Written problem: Check each line for the string "Blender" and give only the count of lines that have it.
== Rows ==
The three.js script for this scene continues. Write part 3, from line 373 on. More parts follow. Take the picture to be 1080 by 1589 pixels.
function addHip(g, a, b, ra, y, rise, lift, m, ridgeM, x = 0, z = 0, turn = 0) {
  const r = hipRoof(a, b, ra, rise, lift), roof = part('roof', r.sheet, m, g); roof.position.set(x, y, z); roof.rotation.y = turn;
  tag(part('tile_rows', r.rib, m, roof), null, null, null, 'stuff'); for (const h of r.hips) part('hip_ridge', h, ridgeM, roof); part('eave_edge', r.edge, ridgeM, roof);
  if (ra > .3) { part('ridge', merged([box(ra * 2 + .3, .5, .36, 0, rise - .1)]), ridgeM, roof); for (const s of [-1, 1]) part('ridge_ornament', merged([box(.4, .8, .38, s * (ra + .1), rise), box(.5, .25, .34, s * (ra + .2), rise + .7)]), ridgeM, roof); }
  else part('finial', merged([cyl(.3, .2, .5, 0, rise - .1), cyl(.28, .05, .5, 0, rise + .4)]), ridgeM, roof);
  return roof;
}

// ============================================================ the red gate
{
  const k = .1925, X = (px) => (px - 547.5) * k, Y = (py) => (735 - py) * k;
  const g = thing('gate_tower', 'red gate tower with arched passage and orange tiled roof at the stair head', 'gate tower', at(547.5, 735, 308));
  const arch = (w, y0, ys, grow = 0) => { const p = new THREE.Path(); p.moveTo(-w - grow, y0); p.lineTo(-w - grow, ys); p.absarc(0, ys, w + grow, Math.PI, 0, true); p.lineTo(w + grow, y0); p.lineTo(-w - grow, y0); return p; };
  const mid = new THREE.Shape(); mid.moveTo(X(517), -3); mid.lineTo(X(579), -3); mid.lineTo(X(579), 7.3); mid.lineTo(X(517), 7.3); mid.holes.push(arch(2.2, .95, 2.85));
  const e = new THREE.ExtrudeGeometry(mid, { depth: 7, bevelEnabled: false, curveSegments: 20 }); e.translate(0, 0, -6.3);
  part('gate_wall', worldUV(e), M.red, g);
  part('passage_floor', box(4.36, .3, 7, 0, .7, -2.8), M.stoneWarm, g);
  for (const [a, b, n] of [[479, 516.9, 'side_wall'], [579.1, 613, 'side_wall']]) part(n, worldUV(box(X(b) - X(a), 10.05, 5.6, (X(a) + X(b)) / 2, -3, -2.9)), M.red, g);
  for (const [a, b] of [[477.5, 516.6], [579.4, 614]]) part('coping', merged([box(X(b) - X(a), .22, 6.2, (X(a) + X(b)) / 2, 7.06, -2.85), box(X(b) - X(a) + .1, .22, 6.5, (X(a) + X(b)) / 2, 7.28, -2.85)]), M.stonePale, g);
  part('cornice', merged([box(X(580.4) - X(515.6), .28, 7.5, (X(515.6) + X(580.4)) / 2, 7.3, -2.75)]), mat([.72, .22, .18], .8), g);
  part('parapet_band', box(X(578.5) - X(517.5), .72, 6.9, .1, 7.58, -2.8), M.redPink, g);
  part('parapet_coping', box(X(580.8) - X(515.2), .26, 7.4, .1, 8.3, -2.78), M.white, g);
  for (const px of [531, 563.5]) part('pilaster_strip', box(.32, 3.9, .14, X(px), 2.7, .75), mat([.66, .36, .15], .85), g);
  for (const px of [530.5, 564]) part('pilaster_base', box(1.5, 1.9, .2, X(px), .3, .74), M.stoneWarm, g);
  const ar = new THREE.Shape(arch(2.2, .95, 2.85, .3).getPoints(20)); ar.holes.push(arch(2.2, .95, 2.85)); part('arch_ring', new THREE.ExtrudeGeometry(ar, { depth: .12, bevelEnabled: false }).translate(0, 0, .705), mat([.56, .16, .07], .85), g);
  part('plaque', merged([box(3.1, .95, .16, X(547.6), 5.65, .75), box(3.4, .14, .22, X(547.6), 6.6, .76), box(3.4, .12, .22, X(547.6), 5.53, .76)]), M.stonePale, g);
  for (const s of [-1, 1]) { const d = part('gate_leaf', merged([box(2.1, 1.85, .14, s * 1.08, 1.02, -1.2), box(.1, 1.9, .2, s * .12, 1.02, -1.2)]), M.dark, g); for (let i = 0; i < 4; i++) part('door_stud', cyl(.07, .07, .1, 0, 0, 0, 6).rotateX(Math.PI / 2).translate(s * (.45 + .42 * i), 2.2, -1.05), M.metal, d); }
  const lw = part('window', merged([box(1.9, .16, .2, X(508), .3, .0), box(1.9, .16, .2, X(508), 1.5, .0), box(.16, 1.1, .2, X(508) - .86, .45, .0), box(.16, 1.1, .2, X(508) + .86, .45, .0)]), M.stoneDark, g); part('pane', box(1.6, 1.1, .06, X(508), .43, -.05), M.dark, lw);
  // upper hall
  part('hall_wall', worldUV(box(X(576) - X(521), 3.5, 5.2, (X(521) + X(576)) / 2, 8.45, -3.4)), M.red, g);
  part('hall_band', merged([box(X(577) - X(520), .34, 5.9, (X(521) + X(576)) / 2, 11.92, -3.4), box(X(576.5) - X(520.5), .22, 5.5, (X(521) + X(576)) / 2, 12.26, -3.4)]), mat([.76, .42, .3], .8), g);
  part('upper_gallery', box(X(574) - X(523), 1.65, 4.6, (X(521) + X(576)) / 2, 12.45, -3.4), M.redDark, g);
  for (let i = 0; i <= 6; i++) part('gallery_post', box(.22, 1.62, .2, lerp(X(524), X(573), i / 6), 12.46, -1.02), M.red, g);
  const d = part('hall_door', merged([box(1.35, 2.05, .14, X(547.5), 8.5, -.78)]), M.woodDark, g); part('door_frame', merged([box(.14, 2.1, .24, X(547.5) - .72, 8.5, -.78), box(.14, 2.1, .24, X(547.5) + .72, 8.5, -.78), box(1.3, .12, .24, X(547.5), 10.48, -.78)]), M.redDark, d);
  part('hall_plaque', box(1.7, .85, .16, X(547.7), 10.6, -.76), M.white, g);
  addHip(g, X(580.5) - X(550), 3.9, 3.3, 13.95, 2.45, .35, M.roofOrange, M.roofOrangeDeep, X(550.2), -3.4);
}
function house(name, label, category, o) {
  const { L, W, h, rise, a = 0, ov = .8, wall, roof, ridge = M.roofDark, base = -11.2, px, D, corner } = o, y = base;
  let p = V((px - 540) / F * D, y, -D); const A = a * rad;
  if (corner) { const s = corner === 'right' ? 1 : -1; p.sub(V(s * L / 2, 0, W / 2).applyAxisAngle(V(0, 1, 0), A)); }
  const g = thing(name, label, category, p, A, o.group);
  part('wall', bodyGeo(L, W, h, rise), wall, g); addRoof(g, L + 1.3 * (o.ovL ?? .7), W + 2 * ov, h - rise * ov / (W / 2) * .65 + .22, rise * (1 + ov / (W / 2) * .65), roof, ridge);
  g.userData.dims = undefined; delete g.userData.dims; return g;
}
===
== Rows ==
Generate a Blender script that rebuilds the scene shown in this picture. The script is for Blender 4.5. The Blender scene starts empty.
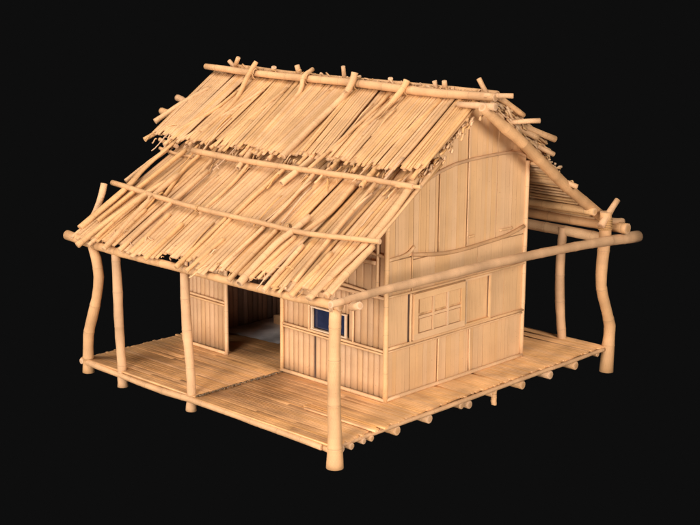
===
== Rows ==
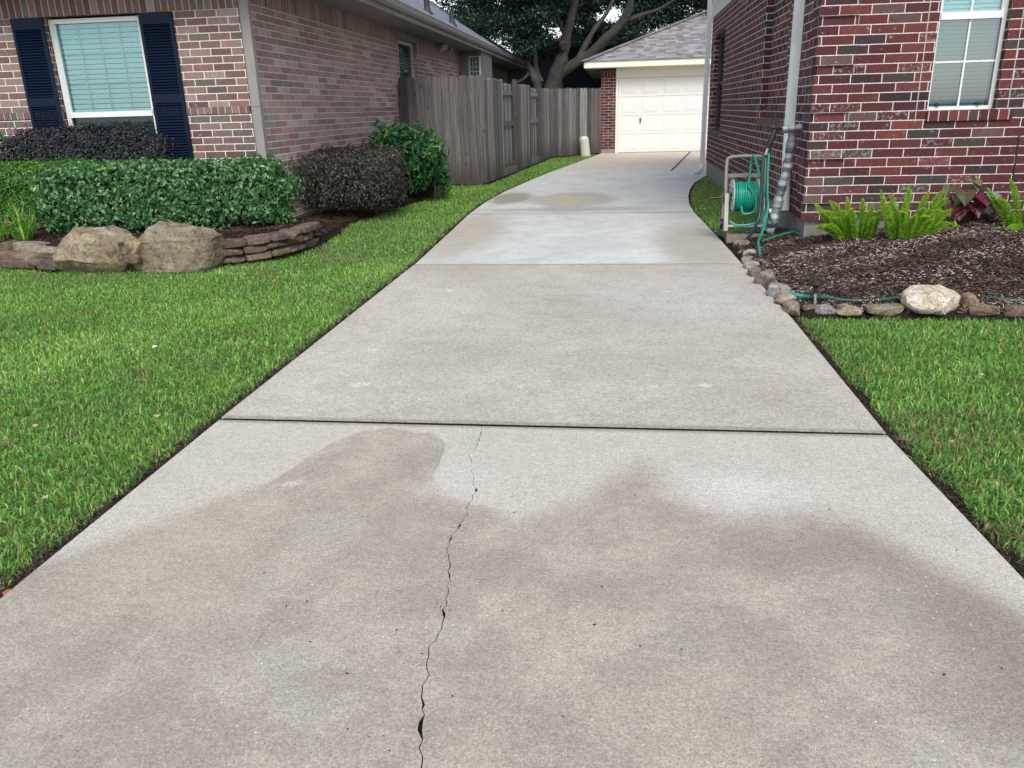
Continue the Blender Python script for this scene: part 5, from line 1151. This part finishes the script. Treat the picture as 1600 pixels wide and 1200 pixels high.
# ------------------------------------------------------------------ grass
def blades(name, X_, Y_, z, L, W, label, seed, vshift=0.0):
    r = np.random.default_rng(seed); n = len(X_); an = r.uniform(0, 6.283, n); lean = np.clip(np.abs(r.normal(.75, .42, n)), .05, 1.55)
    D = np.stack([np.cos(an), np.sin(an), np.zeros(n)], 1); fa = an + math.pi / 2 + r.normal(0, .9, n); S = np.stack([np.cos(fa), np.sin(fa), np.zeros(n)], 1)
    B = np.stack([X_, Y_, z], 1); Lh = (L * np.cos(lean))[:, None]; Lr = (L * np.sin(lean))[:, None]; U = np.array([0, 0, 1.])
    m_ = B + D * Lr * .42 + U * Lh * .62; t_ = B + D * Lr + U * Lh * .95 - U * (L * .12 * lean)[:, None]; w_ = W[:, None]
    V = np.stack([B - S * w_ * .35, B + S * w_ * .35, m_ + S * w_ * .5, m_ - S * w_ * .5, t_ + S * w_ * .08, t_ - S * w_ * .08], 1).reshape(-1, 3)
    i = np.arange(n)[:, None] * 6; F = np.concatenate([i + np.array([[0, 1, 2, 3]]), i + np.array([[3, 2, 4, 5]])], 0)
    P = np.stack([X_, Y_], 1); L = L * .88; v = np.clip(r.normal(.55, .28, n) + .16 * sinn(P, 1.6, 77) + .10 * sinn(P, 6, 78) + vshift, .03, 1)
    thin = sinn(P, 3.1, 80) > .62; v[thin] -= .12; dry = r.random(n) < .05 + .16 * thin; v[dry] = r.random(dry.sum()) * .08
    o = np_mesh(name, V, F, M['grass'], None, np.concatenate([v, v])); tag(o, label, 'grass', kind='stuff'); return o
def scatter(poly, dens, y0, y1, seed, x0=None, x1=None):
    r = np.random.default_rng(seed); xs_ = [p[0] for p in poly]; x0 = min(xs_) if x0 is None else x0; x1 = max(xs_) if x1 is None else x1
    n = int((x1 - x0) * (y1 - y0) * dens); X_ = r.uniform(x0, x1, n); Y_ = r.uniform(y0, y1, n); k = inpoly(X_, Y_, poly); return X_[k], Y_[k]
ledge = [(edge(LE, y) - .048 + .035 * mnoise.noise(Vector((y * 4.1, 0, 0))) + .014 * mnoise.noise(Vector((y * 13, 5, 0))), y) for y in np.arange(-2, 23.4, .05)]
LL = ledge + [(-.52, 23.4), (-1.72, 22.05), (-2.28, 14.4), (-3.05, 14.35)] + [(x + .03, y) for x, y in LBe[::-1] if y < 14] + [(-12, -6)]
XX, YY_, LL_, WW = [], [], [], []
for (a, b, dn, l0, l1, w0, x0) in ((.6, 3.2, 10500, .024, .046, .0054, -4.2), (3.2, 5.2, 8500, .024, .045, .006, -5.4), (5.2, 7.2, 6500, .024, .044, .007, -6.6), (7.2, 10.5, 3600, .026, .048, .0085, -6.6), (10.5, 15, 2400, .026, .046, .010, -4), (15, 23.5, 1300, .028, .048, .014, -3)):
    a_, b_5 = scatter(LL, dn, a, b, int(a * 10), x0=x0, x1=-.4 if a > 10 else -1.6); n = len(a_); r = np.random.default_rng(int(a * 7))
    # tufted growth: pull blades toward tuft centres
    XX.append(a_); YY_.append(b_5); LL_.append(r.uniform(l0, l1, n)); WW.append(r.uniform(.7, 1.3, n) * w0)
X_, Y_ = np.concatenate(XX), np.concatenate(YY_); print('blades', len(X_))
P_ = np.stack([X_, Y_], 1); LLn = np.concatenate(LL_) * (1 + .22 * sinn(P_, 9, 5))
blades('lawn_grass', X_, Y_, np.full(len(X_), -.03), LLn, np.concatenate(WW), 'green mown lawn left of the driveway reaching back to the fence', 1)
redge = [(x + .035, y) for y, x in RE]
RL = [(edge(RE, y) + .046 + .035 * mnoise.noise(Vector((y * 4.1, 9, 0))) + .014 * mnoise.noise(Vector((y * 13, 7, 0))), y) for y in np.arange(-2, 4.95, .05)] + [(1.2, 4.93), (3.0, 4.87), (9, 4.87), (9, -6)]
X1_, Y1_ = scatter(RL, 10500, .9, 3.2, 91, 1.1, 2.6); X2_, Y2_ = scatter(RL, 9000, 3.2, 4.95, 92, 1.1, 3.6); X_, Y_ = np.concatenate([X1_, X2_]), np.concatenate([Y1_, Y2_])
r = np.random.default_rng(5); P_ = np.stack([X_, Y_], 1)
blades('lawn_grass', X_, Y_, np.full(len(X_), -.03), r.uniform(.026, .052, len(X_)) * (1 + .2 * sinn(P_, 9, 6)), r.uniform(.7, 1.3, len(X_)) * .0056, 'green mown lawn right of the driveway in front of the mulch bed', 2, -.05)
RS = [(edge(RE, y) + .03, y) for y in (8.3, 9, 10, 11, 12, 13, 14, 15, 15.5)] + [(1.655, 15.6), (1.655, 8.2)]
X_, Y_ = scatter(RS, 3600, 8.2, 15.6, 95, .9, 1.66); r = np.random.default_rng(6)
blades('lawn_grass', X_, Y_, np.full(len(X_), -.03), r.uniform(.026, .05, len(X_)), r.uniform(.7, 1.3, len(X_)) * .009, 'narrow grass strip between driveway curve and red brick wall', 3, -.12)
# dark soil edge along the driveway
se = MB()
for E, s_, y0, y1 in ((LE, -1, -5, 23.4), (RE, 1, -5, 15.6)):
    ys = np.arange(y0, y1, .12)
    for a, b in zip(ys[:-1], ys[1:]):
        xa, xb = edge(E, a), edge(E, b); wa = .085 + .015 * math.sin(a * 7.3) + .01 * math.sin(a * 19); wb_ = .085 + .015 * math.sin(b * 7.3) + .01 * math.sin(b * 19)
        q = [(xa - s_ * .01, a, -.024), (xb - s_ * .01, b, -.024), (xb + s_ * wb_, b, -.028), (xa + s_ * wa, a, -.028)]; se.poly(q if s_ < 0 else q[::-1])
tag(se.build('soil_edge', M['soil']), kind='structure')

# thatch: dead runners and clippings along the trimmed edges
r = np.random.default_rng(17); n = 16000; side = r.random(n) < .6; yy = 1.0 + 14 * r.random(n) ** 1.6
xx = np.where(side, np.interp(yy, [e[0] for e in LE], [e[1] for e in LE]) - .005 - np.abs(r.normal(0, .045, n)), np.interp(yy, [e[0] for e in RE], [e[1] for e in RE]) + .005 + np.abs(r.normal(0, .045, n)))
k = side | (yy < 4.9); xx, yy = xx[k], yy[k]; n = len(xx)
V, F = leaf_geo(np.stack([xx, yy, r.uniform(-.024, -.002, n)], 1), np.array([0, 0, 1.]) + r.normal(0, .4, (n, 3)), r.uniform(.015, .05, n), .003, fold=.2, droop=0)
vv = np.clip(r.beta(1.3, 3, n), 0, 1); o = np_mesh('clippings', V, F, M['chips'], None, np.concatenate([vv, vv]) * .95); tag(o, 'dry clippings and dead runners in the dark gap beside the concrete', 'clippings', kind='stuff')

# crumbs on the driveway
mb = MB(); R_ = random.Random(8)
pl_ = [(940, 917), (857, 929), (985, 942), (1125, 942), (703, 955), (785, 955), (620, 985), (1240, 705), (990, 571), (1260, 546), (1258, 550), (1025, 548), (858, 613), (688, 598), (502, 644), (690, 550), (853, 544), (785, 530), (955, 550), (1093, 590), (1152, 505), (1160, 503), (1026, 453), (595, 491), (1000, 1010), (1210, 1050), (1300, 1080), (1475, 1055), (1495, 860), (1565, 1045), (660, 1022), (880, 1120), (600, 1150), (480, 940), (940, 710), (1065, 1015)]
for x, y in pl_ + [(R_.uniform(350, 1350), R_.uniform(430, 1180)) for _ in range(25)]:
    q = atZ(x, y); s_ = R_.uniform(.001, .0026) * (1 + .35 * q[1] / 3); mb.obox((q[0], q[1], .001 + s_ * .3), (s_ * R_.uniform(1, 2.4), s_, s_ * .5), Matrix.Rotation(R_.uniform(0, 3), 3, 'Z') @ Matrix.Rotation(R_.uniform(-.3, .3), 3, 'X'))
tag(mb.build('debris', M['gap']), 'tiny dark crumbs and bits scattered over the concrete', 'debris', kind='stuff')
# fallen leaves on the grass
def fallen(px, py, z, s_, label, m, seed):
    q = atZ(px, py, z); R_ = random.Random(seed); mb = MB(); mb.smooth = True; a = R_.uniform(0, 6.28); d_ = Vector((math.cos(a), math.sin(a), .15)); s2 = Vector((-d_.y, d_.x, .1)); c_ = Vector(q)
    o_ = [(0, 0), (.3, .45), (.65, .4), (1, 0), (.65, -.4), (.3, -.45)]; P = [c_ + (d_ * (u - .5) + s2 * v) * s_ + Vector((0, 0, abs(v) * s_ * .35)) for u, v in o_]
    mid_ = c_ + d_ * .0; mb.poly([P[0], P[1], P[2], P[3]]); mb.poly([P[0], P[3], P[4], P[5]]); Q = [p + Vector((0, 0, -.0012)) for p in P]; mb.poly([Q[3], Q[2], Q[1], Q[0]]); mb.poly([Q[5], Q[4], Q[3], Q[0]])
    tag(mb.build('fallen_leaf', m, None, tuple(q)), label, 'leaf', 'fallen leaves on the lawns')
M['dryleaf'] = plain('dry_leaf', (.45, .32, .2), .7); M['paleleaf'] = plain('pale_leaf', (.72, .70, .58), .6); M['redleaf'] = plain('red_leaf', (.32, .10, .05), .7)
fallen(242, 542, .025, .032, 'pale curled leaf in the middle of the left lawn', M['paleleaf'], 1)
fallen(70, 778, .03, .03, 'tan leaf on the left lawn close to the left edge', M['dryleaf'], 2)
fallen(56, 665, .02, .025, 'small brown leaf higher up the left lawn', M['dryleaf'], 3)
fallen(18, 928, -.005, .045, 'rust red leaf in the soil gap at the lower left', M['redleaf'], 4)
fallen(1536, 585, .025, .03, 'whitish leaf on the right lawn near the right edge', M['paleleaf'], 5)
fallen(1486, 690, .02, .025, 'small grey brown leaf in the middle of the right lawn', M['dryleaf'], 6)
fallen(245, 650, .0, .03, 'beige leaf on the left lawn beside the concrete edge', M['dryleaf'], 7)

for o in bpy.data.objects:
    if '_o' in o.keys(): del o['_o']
===
Output of the exercise: 2